Starting in 2020, A prominent Carroll Alumni will present two graduates of Carroll High School with “full ride” scholarships that will pay all of their college expenses for four years
Representatives of Joyce and Thomas A. Moorehead foundation, met with Carroll Principal Eric Davis and the Alumni and Friends Association to confirm arrangements for the scholarships this year.
Moorehead, is a 1962 graduate of Carroll High School. He is also a 1966 graduate of Grambling State University. He is one of America’s premier businessmen who has been inspired to give back to a generation of emerging business leaders in Virginia and has given hundreds of thousands to students in Virginia.
In May of this year, billionaire businessman Thomas Smith informed students of Moorehouse College that he planned to pay off all of the graduating classes’ student loans.
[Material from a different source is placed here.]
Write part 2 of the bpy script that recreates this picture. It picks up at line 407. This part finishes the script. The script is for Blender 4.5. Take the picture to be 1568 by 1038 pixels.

Smith, and Moorehead, who are friends, are among a handful of wealthy Black business persons who are investing in the next generation of African-American leaders.
Moorehead, who walked the halls of Carroll when its namesake Morris Henry Carroll was principal, was motivated to pursue a business career when he was young. He and his wife Joyce, through the “Moorehead Scholars Program” want to help deserving students each year at Carroll to pursue a career in business.
Working through the Carroll Alumni Association, the Mooreheads plan to select and completely finance the education two Carroll students each year with only two limitations: They must major in Business and they must attend either Grambling State University or Southern University. The Alumni Association will interview student applicants and recommend the recipients this year.
In addition, the Mooreheads plan to provide a paid internship for each of the students who will spend a summer learning business first hand.
Founded in 2004 by Joyce and Thomas A. Moorehead, the foundation has provided more than $400,000 in charitable assistance to working families and non-profit organizations in northern Virginia and greater Washington, D.C. Joyce, an attorney, and Thomas Moorehead, a 26 year veteran of the automotive industry, own BMW of Sterling, the largest African American owned BMW franchise in the nation, MINI of Sterling and Rolls Royce Motor Cars Sterliing. They also own several hotel properties located throughout the nation. Thomas, as owner of BMW of Sterling and MINI of Sterling, was recognized by Black Enterprise magazine as its 2007 Automobile Dealer of the Year.
Thomas is currently the Chairman of the Board of the National Association of Minority Automobile Dealers (NAMAD), which works to improve opportunities for all minority automobile dealers in the industry. Joyce is a member of the board of trustees of Bethune Cookman University. They are significant annual contributors to at least three historically black institutions of higher learning: Howard University, Grambling State University, Bethune Cookman University and several other civic and charitable organizations. Their commitment to education led them to endow scholarships through the Kappa Scholarship Endowment Fund and to fund the Moorehead Learning Center at the headquarters of a local chapter of the Kappa Alpha Psi Fraternity, Inc.